◆ WHAT YOU ARE ASKED TO DO:
Check each line of the listing, and copy it if it contains the word "scene".

◆ GIVEN MATERIAL:
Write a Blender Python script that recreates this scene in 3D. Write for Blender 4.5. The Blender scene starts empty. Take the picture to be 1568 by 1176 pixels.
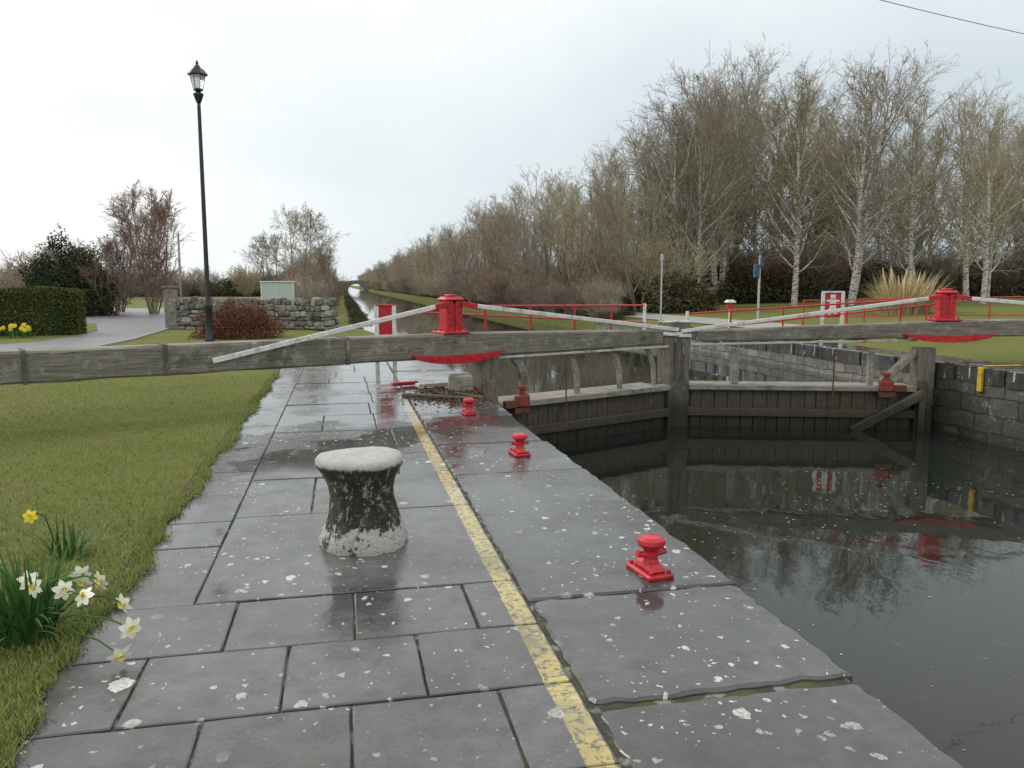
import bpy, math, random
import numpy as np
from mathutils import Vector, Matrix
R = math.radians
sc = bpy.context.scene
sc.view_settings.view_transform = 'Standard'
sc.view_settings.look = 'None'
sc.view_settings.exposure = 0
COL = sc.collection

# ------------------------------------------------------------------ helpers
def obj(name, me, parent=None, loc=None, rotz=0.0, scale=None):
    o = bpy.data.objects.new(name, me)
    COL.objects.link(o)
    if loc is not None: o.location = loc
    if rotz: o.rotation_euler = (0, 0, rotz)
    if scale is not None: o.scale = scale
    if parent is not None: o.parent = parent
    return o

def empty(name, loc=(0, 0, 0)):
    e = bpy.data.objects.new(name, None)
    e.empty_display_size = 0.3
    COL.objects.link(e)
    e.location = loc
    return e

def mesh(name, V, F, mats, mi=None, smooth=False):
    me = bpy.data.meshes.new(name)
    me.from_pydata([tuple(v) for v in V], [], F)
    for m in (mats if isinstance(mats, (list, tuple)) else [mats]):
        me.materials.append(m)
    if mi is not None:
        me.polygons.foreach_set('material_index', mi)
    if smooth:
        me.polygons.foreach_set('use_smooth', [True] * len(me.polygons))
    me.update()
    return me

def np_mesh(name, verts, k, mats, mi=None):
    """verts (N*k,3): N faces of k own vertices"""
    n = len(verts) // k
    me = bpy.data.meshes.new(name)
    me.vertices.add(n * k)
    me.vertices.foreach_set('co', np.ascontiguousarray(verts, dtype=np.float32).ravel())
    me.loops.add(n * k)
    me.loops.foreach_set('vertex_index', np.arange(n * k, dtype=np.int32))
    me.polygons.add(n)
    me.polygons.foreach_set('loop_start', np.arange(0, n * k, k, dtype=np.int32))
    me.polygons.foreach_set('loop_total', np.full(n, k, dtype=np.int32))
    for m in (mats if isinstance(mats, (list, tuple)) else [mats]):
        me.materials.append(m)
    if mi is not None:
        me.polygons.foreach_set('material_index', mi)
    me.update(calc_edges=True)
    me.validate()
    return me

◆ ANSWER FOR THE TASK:
Write a Blender Python script that recreates this scene in 3D. Write for Blender 4.5. The Blender scene starts empty. Take the picture to be 1568 by 1176 pixels.
sc = bpy.context.scene